» Dataset records:
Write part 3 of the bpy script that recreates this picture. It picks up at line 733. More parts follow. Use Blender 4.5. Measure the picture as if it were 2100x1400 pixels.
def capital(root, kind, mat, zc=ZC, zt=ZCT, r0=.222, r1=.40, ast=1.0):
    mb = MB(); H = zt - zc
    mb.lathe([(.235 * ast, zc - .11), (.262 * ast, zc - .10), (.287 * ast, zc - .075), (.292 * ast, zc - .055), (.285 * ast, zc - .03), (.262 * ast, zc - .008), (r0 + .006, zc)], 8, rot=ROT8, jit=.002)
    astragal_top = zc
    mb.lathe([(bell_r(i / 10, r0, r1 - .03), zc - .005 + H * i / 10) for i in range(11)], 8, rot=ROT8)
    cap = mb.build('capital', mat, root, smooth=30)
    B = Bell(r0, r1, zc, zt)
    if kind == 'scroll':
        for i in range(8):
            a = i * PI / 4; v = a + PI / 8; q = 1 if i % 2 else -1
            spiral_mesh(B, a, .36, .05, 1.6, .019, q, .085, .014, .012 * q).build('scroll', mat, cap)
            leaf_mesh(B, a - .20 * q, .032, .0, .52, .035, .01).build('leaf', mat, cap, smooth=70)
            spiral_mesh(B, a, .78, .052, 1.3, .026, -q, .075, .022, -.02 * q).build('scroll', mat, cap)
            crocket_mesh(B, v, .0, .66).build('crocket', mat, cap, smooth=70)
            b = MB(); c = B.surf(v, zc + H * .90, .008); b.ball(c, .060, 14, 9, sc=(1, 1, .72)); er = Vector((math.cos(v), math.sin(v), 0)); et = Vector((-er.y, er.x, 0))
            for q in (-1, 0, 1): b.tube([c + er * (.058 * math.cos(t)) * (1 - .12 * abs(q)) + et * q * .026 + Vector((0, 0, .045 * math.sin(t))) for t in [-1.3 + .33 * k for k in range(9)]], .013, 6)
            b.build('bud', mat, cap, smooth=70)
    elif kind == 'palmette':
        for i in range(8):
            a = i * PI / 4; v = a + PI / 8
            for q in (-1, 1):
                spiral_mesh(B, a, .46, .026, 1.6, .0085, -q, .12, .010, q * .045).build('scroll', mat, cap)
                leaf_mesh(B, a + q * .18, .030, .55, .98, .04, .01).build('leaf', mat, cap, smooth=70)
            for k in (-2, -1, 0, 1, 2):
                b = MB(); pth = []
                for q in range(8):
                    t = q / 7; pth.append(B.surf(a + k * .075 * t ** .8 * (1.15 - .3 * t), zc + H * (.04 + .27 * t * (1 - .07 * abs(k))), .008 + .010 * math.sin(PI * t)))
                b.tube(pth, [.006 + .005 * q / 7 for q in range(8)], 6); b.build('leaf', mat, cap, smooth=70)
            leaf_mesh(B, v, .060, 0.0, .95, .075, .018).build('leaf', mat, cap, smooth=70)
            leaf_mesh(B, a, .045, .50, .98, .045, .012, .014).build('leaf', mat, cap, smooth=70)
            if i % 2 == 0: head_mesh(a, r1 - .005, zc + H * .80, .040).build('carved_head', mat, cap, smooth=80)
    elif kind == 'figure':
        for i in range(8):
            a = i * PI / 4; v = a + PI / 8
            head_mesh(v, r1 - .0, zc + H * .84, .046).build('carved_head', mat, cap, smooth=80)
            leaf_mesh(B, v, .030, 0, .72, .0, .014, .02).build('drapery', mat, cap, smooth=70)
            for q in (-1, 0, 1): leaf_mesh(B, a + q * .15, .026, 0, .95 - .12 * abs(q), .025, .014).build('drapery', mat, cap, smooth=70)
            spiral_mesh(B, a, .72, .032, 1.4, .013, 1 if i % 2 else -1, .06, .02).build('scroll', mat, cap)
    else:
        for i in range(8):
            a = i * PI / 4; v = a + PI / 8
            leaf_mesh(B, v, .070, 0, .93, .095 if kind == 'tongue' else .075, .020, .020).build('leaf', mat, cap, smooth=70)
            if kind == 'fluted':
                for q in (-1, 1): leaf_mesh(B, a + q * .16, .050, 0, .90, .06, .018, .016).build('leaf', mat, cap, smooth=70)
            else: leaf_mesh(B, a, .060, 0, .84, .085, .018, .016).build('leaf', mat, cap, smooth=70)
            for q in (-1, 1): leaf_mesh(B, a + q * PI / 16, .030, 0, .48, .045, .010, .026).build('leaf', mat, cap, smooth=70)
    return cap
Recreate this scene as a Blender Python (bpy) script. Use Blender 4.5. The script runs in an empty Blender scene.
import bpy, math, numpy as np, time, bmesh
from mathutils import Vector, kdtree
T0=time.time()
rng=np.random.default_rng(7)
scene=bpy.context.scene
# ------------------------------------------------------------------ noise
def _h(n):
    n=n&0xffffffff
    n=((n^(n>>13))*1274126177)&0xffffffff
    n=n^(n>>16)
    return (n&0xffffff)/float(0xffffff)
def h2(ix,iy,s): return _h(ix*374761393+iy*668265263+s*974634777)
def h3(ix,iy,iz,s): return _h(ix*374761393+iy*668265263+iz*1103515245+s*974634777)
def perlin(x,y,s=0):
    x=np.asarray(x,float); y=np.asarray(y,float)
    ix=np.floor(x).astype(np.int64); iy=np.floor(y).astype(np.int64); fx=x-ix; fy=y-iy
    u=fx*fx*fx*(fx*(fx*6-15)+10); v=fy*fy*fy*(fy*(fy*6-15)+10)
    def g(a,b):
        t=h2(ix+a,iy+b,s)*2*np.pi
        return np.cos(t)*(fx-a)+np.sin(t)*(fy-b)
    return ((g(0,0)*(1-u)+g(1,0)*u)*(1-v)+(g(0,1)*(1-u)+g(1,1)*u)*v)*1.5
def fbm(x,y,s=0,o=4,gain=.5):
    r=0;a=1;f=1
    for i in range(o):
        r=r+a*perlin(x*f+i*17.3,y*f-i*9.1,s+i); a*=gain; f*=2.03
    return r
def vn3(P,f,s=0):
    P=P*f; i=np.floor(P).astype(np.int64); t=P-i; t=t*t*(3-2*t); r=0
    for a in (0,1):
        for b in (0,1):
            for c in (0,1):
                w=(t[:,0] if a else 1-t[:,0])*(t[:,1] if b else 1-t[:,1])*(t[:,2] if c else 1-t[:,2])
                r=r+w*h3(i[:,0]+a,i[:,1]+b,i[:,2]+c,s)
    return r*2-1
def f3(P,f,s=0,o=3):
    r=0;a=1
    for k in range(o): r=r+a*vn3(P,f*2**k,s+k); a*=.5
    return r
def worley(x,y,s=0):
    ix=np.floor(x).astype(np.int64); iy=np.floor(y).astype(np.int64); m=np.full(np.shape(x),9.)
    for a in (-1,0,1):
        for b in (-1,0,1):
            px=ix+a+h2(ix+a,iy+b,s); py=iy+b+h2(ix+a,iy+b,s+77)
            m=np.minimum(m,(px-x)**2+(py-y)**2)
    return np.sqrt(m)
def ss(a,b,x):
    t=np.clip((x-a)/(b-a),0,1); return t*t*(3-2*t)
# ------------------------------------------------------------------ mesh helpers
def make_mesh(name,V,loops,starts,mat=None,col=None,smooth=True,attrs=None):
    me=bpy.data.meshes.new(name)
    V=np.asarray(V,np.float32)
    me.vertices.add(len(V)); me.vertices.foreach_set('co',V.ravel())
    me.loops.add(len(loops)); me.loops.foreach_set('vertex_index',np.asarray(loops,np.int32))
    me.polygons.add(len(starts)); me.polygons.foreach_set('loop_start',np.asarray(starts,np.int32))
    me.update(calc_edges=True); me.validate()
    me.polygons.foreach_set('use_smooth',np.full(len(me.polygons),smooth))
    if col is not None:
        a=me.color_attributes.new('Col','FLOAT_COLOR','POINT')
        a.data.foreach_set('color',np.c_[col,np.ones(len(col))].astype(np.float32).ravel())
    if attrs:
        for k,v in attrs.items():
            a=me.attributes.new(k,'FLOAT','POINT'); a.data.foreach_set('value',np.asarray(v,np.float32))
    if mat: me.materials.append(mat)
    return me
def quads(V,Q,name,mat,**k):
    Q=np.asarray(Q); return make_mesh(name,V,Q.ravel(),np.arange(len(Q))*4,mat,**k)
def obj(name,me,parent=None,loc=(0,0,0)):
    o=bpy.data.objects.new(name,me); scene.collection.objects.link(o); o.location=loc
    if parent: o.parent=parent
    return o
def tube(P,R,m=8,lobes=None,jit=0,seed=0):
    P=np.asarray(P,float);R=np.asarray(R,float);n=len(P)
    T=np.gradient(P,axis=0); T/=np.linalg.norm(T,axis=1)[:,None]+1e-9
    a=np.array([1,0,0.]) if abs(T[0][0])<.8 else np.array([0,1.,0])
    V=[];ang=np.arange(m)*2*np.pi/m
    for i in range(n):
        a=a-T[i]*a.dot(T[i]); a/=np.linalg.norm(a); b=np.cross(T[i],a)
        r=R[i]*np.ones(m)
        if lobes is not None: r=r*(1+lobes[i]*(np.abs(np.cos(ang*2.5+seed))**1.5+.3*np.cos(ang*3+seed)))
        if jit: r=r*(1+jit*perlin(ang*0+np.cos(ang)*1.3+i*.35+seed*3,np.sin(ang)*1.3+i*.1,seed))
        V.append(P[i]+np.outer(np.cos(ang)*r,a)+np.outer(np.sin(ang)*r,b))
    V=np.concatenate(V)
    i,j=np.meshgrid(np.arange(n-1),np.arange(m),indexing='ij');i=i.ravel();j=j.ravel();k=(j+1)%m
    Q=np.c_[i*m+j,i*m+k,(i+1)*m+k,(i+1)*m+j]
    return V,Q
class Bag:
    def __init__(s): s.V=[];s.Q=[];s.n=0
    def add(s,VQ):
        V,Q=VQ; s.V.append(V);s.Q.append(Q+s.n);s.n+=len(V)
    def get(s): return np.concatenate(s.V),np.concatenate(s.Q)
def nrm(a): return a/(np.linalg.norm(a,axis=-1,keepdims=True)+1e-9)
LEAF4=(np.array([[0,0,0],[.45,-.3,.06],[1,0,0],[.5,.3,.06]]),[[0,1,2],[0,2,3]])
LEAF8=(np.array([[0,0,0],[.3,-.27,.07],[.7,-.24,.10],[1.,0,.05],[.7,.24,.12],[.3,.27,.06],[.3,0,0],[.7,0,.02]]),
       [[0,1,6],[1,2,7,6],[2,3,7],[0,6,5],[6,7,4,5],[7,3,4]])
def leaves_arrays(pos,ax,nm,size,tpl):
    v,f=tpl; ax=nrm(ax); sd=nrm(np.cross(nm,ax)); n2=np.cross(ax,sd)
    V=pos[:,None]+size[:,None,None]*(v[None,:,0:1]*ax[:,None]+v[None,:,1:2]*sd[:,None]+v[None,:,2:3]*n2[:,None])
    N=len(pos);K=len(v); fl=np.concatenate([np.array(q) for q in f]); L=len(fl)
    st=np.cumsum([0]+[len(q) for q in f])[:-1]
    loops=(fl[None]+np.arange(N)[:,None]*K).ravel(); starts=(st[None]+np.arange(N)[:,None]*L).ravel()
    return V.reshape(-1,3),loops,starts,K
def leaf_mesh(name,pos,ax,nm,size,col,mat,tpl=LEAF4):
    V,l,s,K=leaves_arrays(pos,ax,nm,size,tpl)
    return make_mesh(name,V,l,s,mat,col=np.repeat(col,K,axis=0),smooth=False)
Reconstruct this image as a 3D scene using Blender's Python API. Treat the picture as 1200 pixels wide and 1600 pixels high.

» Problem statement: Find the lines holding "scene" and list every one.

» Written reply:
Recreate this scene as a Blender Python (bpy) script. Use Blender 4.5. The script runs in an empty Blender scene.
scene=bpy.context.scene
    o=bpy.data.objects.new(name,me); scene.collection.objects.link(o); o.location=loc
Reconstruct this image as a 3D scene using Blender's Python API. Treat the picture as 1200 pixels wide and 1600 pixels high.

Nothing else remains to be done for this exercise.